GASB looks to clarify severe financial stress for disclosures


Muni bond issuers and auditors may be affected by the findings of a task force recently assembled by the Governmental Accounting Standards Board, which is addressing issues related to identifying public financial peril.

The task force is focused on the board’s Going Concern Uncertainties and Severe Financial Stress project.

The goal is to solicit stakeholder input on considering improvements to existing disclosure guidance and clarify the circumstances under which disclosure is appropriate. The project is aimed at developing a definition of severe financial stress, a criteria for identifying when governments should disclose their exposure, and what they need to disclose. The task force is composed of a range of financial specialists including auditors, preparers, and users. 

One of the main objectives is making ambiguous accounting terms clearer.

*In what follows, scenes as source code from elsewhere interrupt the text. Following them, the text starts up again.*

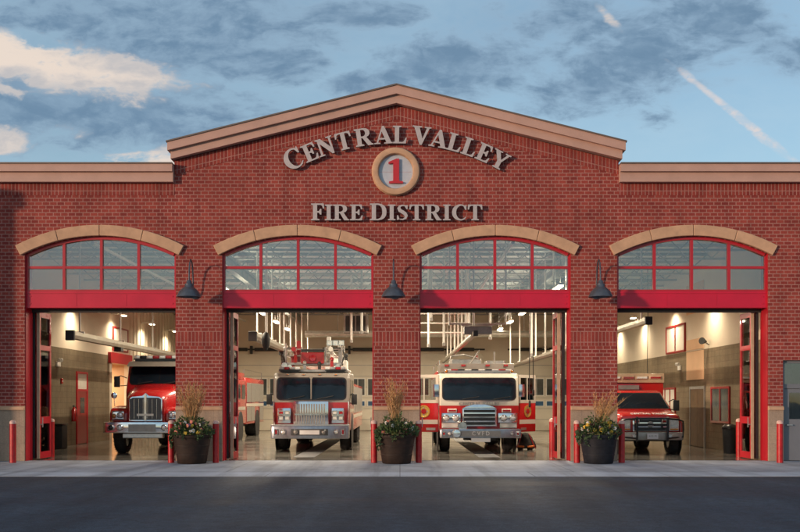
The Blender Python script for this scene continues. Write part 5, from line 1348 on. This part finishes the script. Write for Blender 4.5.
# generic broken cloud behind the camera
nb = noise_node(nt, 2.2, 9, .6, mpw.outputs[0])
back = math_('SUBTRACT', 1, front)
bm_ = math_('MULTIPLY', math_('MULTIPLY', smooth(nb.outputs['Fac'], .47, .66), .75), back)
soft = math_('MULTIPLY', soft, front); core = math_('MULTIPLY', core, front); pm = math_('MULTIPLY', pm, front); tm = math_('MULTIPLY', tm, front)
up = smooth(dz, -.01, .02)
hsv = nt.nodes.new('ShaderNodeHueSaturation'); hsv.inputs['Saturation'].default_value = 1.0; hsv.inputs['Value'].default_value = 1.0
L.new(sky.outputs[0], hsv.inputs['Color'])
L.new(hsv.outputs[0], bg.inputs['Color'])
def cloud_bg(c, s):
    n = nt.nodes.new('ShaderNodeBackground'); n.inputs[0].default_value = (*c, 1); n.inputs[1].default_value = s; return n.outputs[0]
def mixs(f, a, b):
    n = nt.nodes.new('ShaderNodeMixShader'); L.new(math_('MULTIPLY', f, up), n.inputs[0]); L.new(a, n.inputs[1]); L.new(b, n.inputs[2]); return n.outputs[0]
CL = 1.0
veil = math_('ADD', .42, math_('MULTIPLY', NZ, .22), clamp=True)
sh = mixs(veil, bg.outputs[0], cloud_bg((.31,.43,.52), CL))
sh = mixs(pm, sh, cloud_bg((.58,.49,.42), CL))
dark_c = cloud_bg((.095,.165,.25), CL)
keep = math_('SUBTRACT', 1, math_('MULTIPLY', pm, .7))
sh = mixs(math_('MULTIPLY', soft, keep), sh, cloud_bg((.20,.28,.37), CL))
sh = mixs(math_('MULTIPLY', math_('MULTIPLY', core, keep), math_('ADD', .62, math_('MULTIPLY', tex, .38))), sh, dark_c)
sh = mixs(tm, sh, cloud_bg((.52,.46,.44), CL))
sh = mixs(bm_, sh, cloud_bg((.42,.44,.48), CL))
L.new(sh, wout.inputs['Surface'])

# ------------------------------------------------------------------ render settings
vs = scene.view_settings
scene.display_settings.display_device = 'sRGB'
vs.view_transform = 'Standard'; vs.look = 'None'; vs.exposure = 0.55; vs.gamma = 1.0; vs.use_curve_mapping = False
scene.render.engine = 'CYCLES'
cy = scene.cycles
cy.use_denoising = True
cy.max_bounces = 8; cy.diffuse_bounces = 4; cy.glossy_bounces = 4; cy.transmission_bounces = 6; cy.transparent_max_bounces = 12
cy.sample_clamp_indirect = 6
cy.caustics_reflective = False; cy.caustics_refractive = False
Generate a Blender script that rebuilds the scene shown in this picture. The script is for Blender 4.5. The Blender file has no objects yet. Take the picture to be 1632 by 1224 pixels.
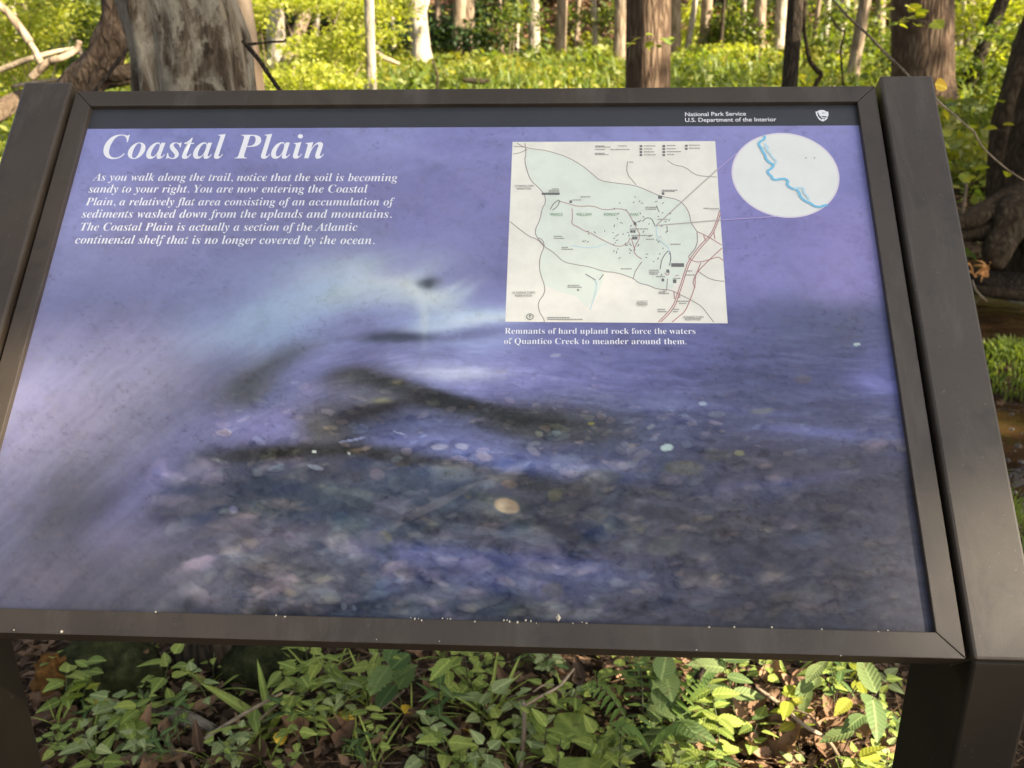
import bpy, bmesh, math, random
import numpy as np
from mathutils import Vector, Matrix, noise as mn

SC = bpy.context.scene
COL = SC.collection
rnd = random.Random(11)
R = math.radians

# ------------------------------------------------------------------ camera
FPX, HC = 1468.52, 1.4                      # focal length in photo pixels (1632 wide), camera height
RW = np.array([[0.99835946, 0.05644994, -0.00958068],
               [0.01118468, -0.35637475, -0.93427616],
               [-0.05615415, 0.93263629, -0.35642147]])   # world -> camera (right, down, forward)
cam = bpy.data.cameras.new('camera')
cam.sensor_width = 36.0
cam.lens = 36.0 * FPX / 1632
cam.clip_start = 0.05
cam.clip_end = 600
cam.dof.use_dof = True
cam.dof.focus_distance = 0.98
cam.dof.aperture_fstop = 10.5
camo = bpy.data.objects.new('camera', cam)
COL.objects.link(camo)
camo.matrix_world = Matrix([[RW[0][i], -RW[1][i], -RW[2][i], (0, 0, HC)[i]] for i in range(3)] + [[0, 0, 0, 1]])
SC.camera = camo

# ------------------------------------------------------------------ sky, sun, exposure
SUN_EL, SUN_DIR = 34.0, Vector((0.86, -0.42, 0)).normalized()
SUN = Vector((SUN_DIR.x * math.cos(R(SUN_EL)), SUN_DIR.y * math.cos(R(SUN_EL)), math.sin(R(SUN_EL))))
world = bpy.data.worlds.new('World')
SC.world = world
world.use_nodes = True
wn = world.node_tree
sky = wn.nodes.new('ShaderNodeTexSky')
sky.sky_type = 'NISHITA'
sky.sun_disc = False
sky.sun_elevation = R(SUN_EL)
sky.sun_rotation = math.atan2(SUN_DIR.x, SUN_DIR.y)
sky.air_density = 1.0
sky.dust_density = 2.5
hs = wn.nodes.new('ShaderNodeHueSaturation')
hs.inputs['Saturation'].default_value = 0.45
wn.links.new(sky.outputs[0], hs.inputs['Color'])
wn.links.new(hs.outputs[0], wn.nodes['Background'].inputs['Color'])
wn.nodes['Background'].inputs['Strength'].default_value = 0.052
sl = bpy.data.lights.new('sun', 'SUN')
sl.energy = 5.0
sl.angle = R(0.55)
sl.color = (1.0, 0.87, 0.65)
so = bpy.data.objects.new('sun', sl)
COL.objects.link(so)
so.rotation_euler = SUN.to_track_quat('Z', 'Y').to_euler()
SC.view_settings.view_transform = 'Standard'
SC.view_settings.look = 'None'
SC.view_settings.gamma = 1.0
SC.view_settings.exposure = 2.28
SC.cycles.max_bounces = 6
SC.cycles.transparent_max_bounces = 4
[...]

“The important focus of this project, from my perspective, is its proposal to decouple ‘going concern uncertainty’ from ‘severe financial stress’ because in the government context, severe financial stress and going concern uncertainty are often separate issues,” said Lisa Washburn, task force member and Managing Director at Municipal Market Analytics.

“The important focus of this project, from my perspective, is its proposal to decouple ‘going concern uncertainty’ from ‘severe financial stress,'” said MMA’s Lisa Washburn.

The research leading to forming the task force began in 2015 and indicated that the population size of governments in severe financial stress is larger than governments with going concern uncertainties while still representing a small subset of governments. 

Going concern uncertainty refers to doubt about whether a governmental entity will continue to exist as the same legally separate entity, regardless of its financial condition.

The board believes the dire terms can be confusing and potentially misleading.

“Governmental entities can, and do, cease to exist for reasons other than severe financial stress and governments under severe financial stress do not typically cease to exist,” said Washburn. ”The GASB is trying to figure out the most beneficial way to address the informational needs of stakeholders in each of the potential circumstances.” 

Assigning a measurable accounting scale to verbiage is an ongoing challenge in public finance.

“The board conducted pre-agenda research on going concern uncertainties and severe financial stress,” said Kip Betz, a spokesman for the GASB. “The research identified that while user respondents found information regarding severe financial stress experienced by governments valuable, existing guidance does not define what SFS is, nor does it specifically require that information to be disclosed. Providing that information would meet the user needs.” 

The task force meets remotely every six weeks. The project’s expected completion stretches out to June 2026 with the schedule already sketched out. “The task force will provide feedback to the project team and the board while the standard is being developed,” said Betz. “The task force members will be well prepared to provide comments and feedback on the due process document and throughout the deliberation process.”